Wednesday, 7 March 2007

Historic day for UK?

In a very surprising move, members of the UK House of Commons have voted to change the system by which the Parliament has been structured for ages. However, the vote is not final. It proposes a change in the House of Lords, which is currently filled with unelected peers. Even though it is technically the upper body, like the Queen its power is very limited. The vote was 305 to 267.

The Guardian:

MPs tonight voted in favour of a fully elected House of Lords, in a historic move towards reforming and democratising the upper chamber.

In a series of votes, the Commons also voted for an 80% elected Lords, and rejected all other options.

Although the vote is purely advisory, it gives huge momentum to reformers in all three parties wanting to see an elected second chamber.

Jack Straw, the leader of the Commons, called it a "historic step forward", although he only favoured a 50/50 split between elected and appointed members.

The Liberal Democrat leader, Sir Menzies Campbell, called it a "truly historic occasion" and a "famous victory for progressive opinion both in parliament and in the country".

The prime minister, Tony Blair, voted for the 50/50 option, Downing Street later confirmed.

It will now be up to the government to decide whether to accommodate the wishes of the Commons in a bill to reform the Lords.

Peers will themselves vote on the same options next week.

MPs faced several votes on various options for the future of the upper chamber, with differing proportions of elected to appointed members on offer.

It’s hard to believe that a nation with such a standing on democratic tradition and reform can still the posses the antiquity of the unelected, monarchal system. It bothers me not that the figurehead and technical head of state of Great Britain is a monarch; what does trouble me, however, is that the House of Lords — at the risk of sounding blunt — still exists in such an undemocratic form. Though the previous Lords’ Act of 2000 did much to bring the Upper House of British Parliament out of the dark ages, and acts before that also accomplished much, what is keeping the British government from demolishing the hereditary and appointed constructs of Lords, not to mention the Church of England’s seats. It may be too hard a move to remove the ceremonial figurehead of the Crown, but the House of Lords’ large uselessness, redundancy, and hereditary peer aspects are unacceptable — would it hurt England’s government or tourist revenues if those parts were removed?

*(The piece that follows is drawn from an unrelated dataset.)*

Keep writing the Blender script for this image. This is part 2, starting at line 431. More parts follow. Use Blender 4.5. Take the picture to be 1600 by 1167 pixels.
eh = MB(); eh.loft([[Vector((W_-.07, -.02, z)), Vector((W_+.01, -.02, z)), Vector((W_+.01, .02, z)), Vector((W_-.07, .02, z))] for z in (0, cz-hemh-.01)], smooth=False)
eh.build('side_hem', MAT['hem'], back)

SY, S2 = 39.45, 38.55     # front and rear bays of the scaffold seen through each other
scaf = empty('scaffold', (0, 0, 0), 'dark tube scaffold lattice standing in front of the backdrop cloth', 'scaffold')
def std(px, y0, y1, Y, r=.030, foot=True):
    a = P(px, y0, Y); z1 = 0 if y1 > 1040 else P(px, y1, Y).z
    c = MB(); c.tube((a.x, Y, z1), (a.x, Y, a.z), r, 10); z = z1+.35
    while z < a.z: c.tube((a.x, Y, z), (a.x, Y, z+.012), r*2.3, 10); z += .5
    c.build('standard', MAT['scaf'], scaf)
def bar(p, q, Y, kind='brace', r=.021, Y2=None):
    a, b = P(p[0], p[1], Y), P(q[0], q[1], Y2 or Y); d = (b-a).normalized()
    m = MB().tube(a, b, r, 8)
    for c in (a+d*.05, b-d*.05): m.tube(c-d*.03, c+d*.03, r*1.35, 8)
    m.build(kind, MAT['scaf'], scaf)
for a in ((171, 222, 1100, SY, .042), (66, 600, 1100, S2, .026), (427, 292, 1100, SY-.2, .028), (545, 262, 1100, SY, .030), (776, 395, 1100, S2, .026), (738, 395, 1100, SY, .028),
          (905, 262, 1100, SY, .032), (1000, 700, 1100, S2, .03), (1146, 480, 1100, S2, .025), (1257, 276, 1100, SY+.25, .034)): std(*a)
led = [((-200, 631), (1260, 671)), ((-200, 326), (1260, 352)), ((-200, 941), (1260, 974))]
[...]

The Constitutional Reform Act of 2005 also played a role in cutting the power of the Lord Chancellor and, thus, the House of Lords as a whole. 2008 will see a new area of British government form: the Supreme Court of the United Kingdom will then be the highest judicial body. What will that do to the Law Lords? Come 2008 the House of Lords will serve only the purpose of giving large political campaign financiers peerage (cash for peerage scandal). Not only will it be undemocratic, it will be redundant, serving only for debate on policy, (thankfully) not action on it. The executive branch of Britain is Her Majesty’s Government, though the queen really has no power. The executive contains the Prime Minister — right now Tony Blair — and his or her cabinet as well as governmental departments similar to that of the United States’ executive branch.

I understand that the elected House of Commons is more powerful, and is ultimately where governmental power lies, and some aspects of the House of Lords, such as the judicial area where judges, Law Lords, are appointed to the House of Lords like in the United States Supreme Court, are fine, but the legislative part with its traditionalist ties is not. One might think of the House of Commons as the real parliament of the UK, and many democratic legislatures are based off of it.

Even in a country such as the US with a non-parliamentary system, the House of Representatives closely resembles the House of Commons — both have representatives elected from local districts and a subset power structure within the legislative body. With the exception of the highest appeals court, the British justice system is independent from the legislative and executive branches; many governments have this same structure as English law, novel in its time, spread.

1689 brought the monarch’s real power to a virtual halt (emphasis on virtual, it took a little while until it became more than words on a sheet of paper, remember the power-limiting Magna Carta in 1215?). Though the Crown is theoretically in charge of all three branches of British governance, that’s obviously not a reality. The UK is a constitutional monarchy, ironically without a constitution, with a parliamentary system of government. I am in favor of a parliamentary system; though I am torn between a presidential system like that of France and the basically just-parliamentary system of the UK.

A problem with democratizing the House of Lords is there is (thankfully) no federal system in the UK. I think having a portion of Lords elected and some appointed because of their specializations, and not because they are part of the Church or their father was a peer, would be the best and most likely route.